Retrieval algorithm for OClO from TROPOMI by Differential Optical Absorption Spectroscopy

Abstract. The TROPOspheric Monitoring Instrument (TROPOMI) is a UV-VIS-NIR-SWIR instrument on board of Sentinel-5P satellite developed for monitoring the Earth’s atmosphere. It was launched on 13 October 2017 in a near polar orbit. It measures spectrally resolved earthshine radiances at an unprecedented spatial resolution of around 3.5 x 7.2 km² (3.5 x 5.6 km² starting from 6 Aug 2019) (near nadir) with a total swath width of ~ 2600 km on the Earth's surface providing daily global coverage. From the measured spectra high resolved trace gas distributions can be retrieved by means of differential optical absorption spectroscopy (DOAS). Chlorine dioxide (OClO) is a by-product of the ozone depleting halogen chemistry in the stratosphere. Although being rapidly photolysed at low solar zenith angles (SZAs) it plays an important role as an indicator of the chlorine activation in polar regions during polar winter and spring at twilight conditions because of the nearly linear dependence of its formation to chlorine oxide (ClO).
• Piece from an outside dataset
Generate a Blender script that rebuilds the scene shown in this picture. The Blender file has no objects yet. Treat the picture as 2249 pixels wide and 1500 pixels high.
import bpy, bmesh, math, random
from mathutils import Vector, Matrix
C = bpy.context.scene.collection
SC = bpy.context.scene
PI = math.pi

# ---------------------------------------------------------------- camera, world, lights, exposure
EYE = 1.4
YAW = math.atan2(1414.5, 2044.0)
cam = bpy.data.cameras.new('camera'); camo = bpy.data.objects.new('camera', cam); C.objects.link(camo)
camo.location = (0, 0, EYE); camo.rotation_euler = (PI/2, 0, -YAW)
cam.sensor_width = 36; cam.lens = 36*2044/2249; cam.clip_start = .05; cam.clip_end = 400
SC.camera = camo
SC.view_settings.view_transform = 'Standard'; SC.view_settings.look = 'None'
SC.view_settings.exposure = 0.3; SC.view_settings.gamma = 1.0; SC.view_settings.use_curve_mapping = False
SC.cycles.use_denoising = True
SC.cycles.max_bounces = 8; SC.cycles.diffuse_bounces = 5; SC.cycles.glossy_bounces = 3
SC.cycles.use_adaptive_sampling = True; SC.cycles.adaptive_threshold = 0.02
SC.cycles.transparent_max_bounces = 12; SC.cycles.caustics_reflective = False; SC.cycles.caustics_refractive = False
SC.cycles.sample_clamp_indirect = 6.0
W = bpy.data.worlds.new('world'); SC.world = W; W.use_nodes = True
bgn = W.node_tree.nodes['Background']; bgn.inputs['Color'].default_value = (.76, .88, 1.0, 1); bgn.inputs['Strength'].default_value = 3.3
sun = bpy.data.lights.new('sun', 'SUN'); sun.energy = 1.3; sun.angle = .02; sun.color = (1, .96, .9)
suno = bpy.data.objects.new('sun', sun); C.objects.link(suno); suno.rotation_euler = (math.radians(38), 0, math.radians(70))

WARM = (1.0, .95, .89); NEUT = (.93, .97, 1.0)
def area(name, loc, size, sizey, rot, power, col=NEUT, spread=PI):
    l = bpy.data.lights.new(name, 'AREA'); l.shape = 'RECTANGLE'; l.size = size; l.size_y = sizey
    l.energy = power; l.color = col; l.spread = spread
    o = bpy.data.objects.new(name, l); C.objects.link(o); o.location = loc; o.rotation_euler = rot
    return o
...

Here we present a new retrieval algorithm of the slant column densities (SCDs) of chlorine dioxide (OClO) by DOAS. To achieve a substantially improved accuracy, which is especially important for OClO observations, accounting for absorber and pseudo absorber structures in optical depth even of the order of 10−4 is important. Therefore in comparison to existing retrievals, we include several additional fit parameters accounting for spectral effects like the temperature dependency of the Ring effect and Ring absorption effects, higher order term for the OClO SCD dependency on wavelength and account for the BrO absorption. We investigate the performance of different retrieval settings by an error analysis with respect to random variations, large scale systematic variations as function of solar zenith angle and also more localised systematic variations by a novel application of an autocorrelation analysis. The retrieved TROPOMI OClO SCDs show a very good agreement with ground based zenith sky measurements and are correlated well with preliminary data of the opeartional TROPOMI OClO retrieval algorithm currently being developed as part of ESA's S5p+I project.